▶ [Source excerpt]:

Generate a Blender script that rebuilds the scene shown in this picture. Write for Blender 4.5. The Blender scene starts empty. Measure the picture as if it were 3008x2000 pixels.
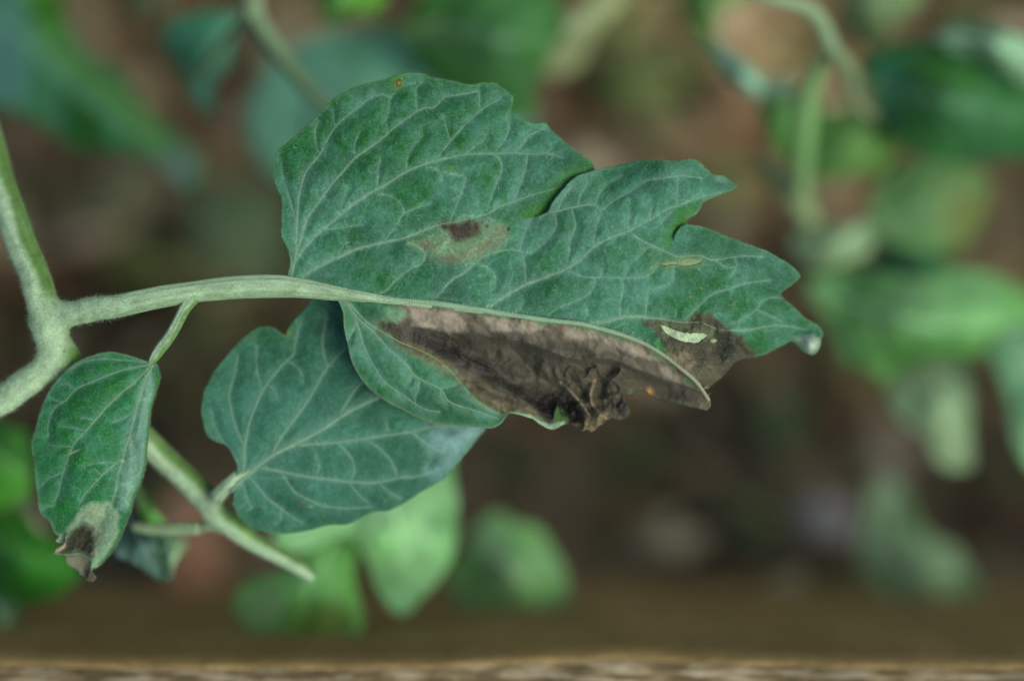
import bpy, math, random
import numpy as np
from mathutils import Vector

random.seed(7)
RNG = np.random.default_rng(7)
S = bpy.context.scene
COL = S.collection

# ------------------------------------------------------------------ camera, sky, sun, exposure
U = 0.15 / 3008          # metres per photograph pixel in the plane of focus
D = 0.38                 # camera to plane of focus
ZF = 0.27                # height of the plane of focus above the soil
cam_d = bpy.data.cameras.new('camera')
cam_d.sensor_width = 23.7
cam_d.lens = 60
cam_d.clip_start = 0.01
cam_d.clip_end = 50
cam_d.dof.use_dof = True
cam_d.dof.focus_distance = D
cam_d.dof.aperture_fstop = 2.7
cam_d.dof.aperture_blades = 0
cam = bpy.data.objects.new('camera', cam_d)
cam.location = (0, 0, ZF + D)
COL.objects.link(cam)
S.camera = cam

SUN_EL, SUN_AZ = math.radians(58), math.radians(112)   # azimuth clockwise from +Y (top of the picture)
w = bpy.data.worlds.new('World')
S.world = w
w.use_nodes = True
nt = w.node_tree
bg = nt.nodes['Background']
sky = nt.nodes.new('ShaderNodeTexSky')
sky.sky_type = 'NISHITA'
sky.sun_disc = False
sky.sun_elevation = SUN_EL
sky.sun_rotation = SUN_AZ
sky.air_density = 1.0
sky.dust_density = 5.0
sky.ozone_density = 1.0
nt.links.new(sky.outputs[0], bg.inputs[0])
bg.inputs[1].default_value = 0.09
sun_d = bpy.data.lights.new('sun', 'SUN')
sun_d.energy = 1.4
sun_d.angle = math.radians(32)
sun_d.color = (1.0, 0.96, 0.84)
sun = bpy.data.objects.new('sun', sun_d)
sv = Vector((math.sin(SUN_AZ) * math.cos(SUN_EL), math.cos(SUN_AZ) * math.cos(SUN_EL), math.sin(SUN_EL)))
sun.rotation_euler = sv.to_track_quat('Z', 'Y').to_euler()
sun.location = (0.8, -0.3, 1.5)
COL.objects.link(sun)
S.view_settings.view_transform = 'Standard'
S.view_settings.look = 'None'
S.view_settings.exposure = 0.43
S.view_settings.gamma = 1

# ------------------------------------------------------------------ small helpers
def lin(*c):
    a = np.array(c, float) / 255.0
    return np.where(a <= 0.04045, a / 12.92, ((a + 0.055) / 1.055) ** 2.4)

def W(px, py, z):
    """pixel of the photograph at height z (m, relative to the plane of focus) -> world"""
    px, py, z = np.asarray(px, float), np.asarray(py, float), np.asarray(z, float)
    k = U * (D - z) / D
    return np.stack([(px - 1504) * k, -(py - 1000) * k, z + ZF + 0 * px], -1)

DEPTH = 'far'
def dz(z):
    """z in mm below the plane of focus, compressed towards it; the soil stays where it is"""
    z = np.asarray(z, float)
    a, k = (-130.0, 0.8) if DEPTH == 'far' else (-40.0, 0.55)
    return np.where(z >= 0, z, np.where(z > a, z * k, a * k + (z - a) * (-270 - a * k) / (-270 - a)))

def frame(scale, ox, oy):
    return lambda pts: [(p[0] / scale + ox, p[1] / scale + oy) + tuple(p[2:]) for p in pts]
Z1 = frame(2.34, 750, 180)
Z2 = frame(2.34, 1450, 400)
Z3 = frame(2.0513, 980, 820)
Z4 = frame(2.119, 560, 860)
Z5 = frame(2.01, 0, 980)
Z6 = frame(1.742, 0, 350)
Z7 = frame(2.851, 400, 1200)
B1 = frame(2.359, 0, 0)
B2 = frame(1.966, 900, 0)
B3 = frame(2.24, 2000, 0)
B4 = frame(2.24, 2100, 600)
B5 = frame(1.96, 1400, 1200)
B6 = frame(1.96, 2200, 1200)
B7 = frame(2.1445, 600, 1400)
B8 = frame(1.96, 0, 1200)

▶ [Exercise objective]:
Omitting all pictures, restate exactly the lines of the material from its start through the line that contains "S.camera = cam".

▶ [Task solution]:
Generate a Blender script that rebuilds the scene shown in this picture. Write for Blender 4.5. The Blender scene starts empty. Measure the picture as if it were 3008x2000 pixels.
import bpy, math, random
import numpy as np
from mathutils import Vector

random.seed(7)
RNG = np.random.default_rng(7)
S = bpy.context.scene
COL = S.collection

# ------------------------------------------------------------------ camera, sky, sun, exposure
U = 0.15 / 3008          # metres per photograph pixel in the plane of focus
D = 0.38                 # camera to plane of focus
ZF = 0.27                # height of the plane of focus above the soil
cam_d = bpy.data.cameras.new('camera')
cam_d.sensor_width = 23.7
cam_d.lens = 60
cam_d.clip_start = 0.01
cam_d.clip_end = 50
cam_d.dof.use_dof = True
cam_d.dof.focus_distance = D
cam_d.dof.aperture_fstop = 2.7
cam_d.dof.aperture_blades = 0
cam = bpy.data.objects.new('camera', cam_d)
cam.location = (0, 0, ZF + D)
COL.objects.link(cam)
S.camera = cam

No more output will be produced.